Deshalb fordert die Partei eine Verlängerung der Taggeldzahlungen auf 520 Tage. Arbeitslosen Jugendlichen sollen individuell angepasste Aus- und Weiterbildungsprogramme angeboten werden. Damit nimmt die Linke zwei Forderungen wieder auf, welche die bürgerliche Mehrheit im Parlament erst vor Kurzem abgelehnt hat.

Es sei “grotesk und zynisch”, ausgerechnet jetzt “in der schwersten Rezession” Massnahmen gegen die Arbeitslosigkeit abzulehnen und die Leistungen der Arbeitslosenversicherung abzubauen, kritisiert Levrat mit Blick auf die Revision der Arbeitslosenversicherung, die im Dezember vor den Nationalrat kommt.

Diese Revision entwickle sich “immer mehr zu einem Gesetz gegen die Arbeitslosen”, kritisiert die sozialdemokratische Nationalrätin und Präsidentin der vorberatenden Kommission, Hildegard Fässler. Die Kommission will die künftigen Leistungen der Arbeitslosenversicherung stärker kürzen, als dies der Bundesrat vorgeschlagen und der Ständerat bereits beschlossen hat.

Schuldenberg treibt Sparschraube an

Am Dienstag hat die Kommission beantragt, die Dauer der Taggeldzahlungen zu kürzen und die Wartezeiten für Ausbildungsabgänger zu verlängern. Die Kriterien, nach denen ein anderer Job als “zumutbar” gilt, sollen verschärft werden. Missbrauch will die Kommissionsmehrheit mit Gefängnis, statt lediglich mit Busse bestrafen.

Die Bürgerlichen hätten keine überzeugenden Konzepte gegen die Jugendarbeitslosigkeit, sagt Fässler. “Sie nehmen schlichtweg die Haltung ein, die Jungen seien zu faul zum Arbeiten und würden schon eine Stelle finden, wenn sie nur richtig suchten.”

Angetrieben wird die bürgerliche Sparschraube vom Schuldenberg der Arbeitslosenversicherung, der bis Ende 2010 auf über 10 Milliarden anwachsen wird.

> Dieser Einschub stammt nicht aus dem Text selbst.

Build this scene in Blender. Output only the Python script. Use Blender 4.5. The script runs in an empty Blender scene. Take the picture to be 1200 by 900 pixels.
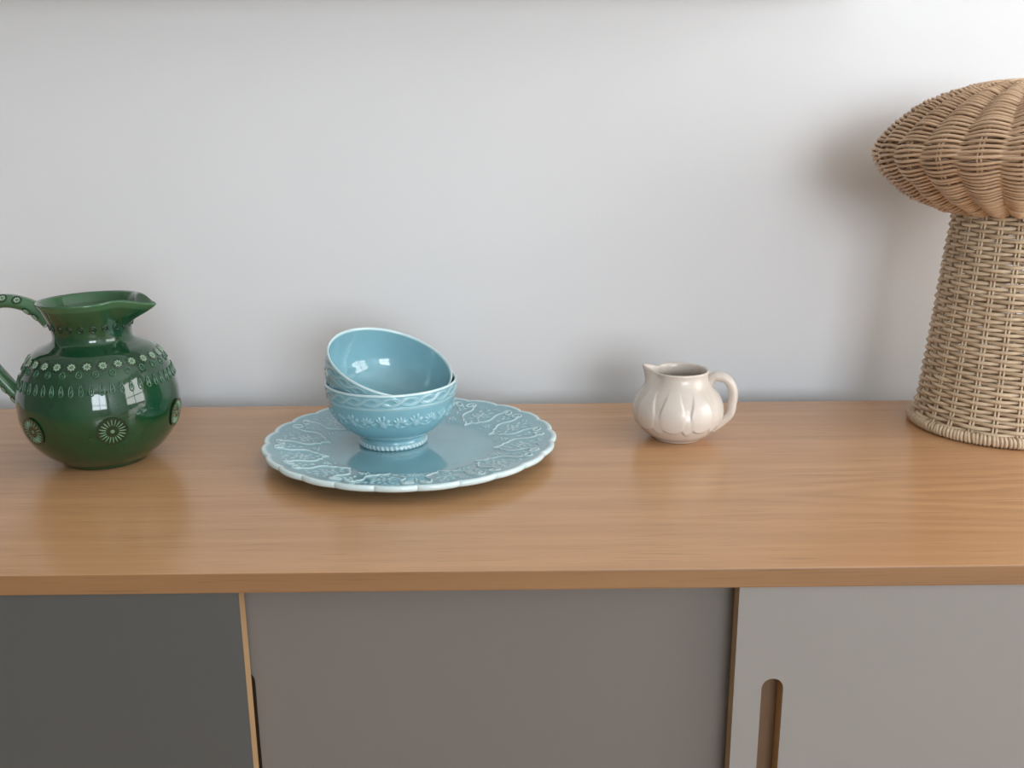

Die Linke will die Versicherung mittels zusätzlicher Einnahmen sanieren. Sie will den Solidaritätsbeitrag auf den Lohnprozenten wieder einführen. Zudem sollen die Beiträge vom vollen Lohn und nicht lediglich von maximal 126’000 Franken abgezogen werden.

Die Vorstellungen der Linken und die der Mehrheit des Parlaments driften weit auseinander. “Wenn das so bleibt, muss die Diskussion über ein Referendum geführt werden”, sagt SP-Präsident Levrat.

Andreas Keiser, swissinfo.ch

Das dritte Konjunkturpaket kam erst nach langen Diskussionen im Parlament zustande und ist ein Kompromiss.

So sollen Schul- und Lehrabgänger ohne Anschlussstelle in den Genuss von Weiterbildungen kommen.

Dafür sind etwa 50 Millionen Franken vorgesehen.

Mit 30 Millionen sollen Weiterbildungen für Kurzarbeitslose finanziert werden.

Für Umschulungen im Gebäude- und Energiebereich sind 15 Millionen Franken vorgesehen.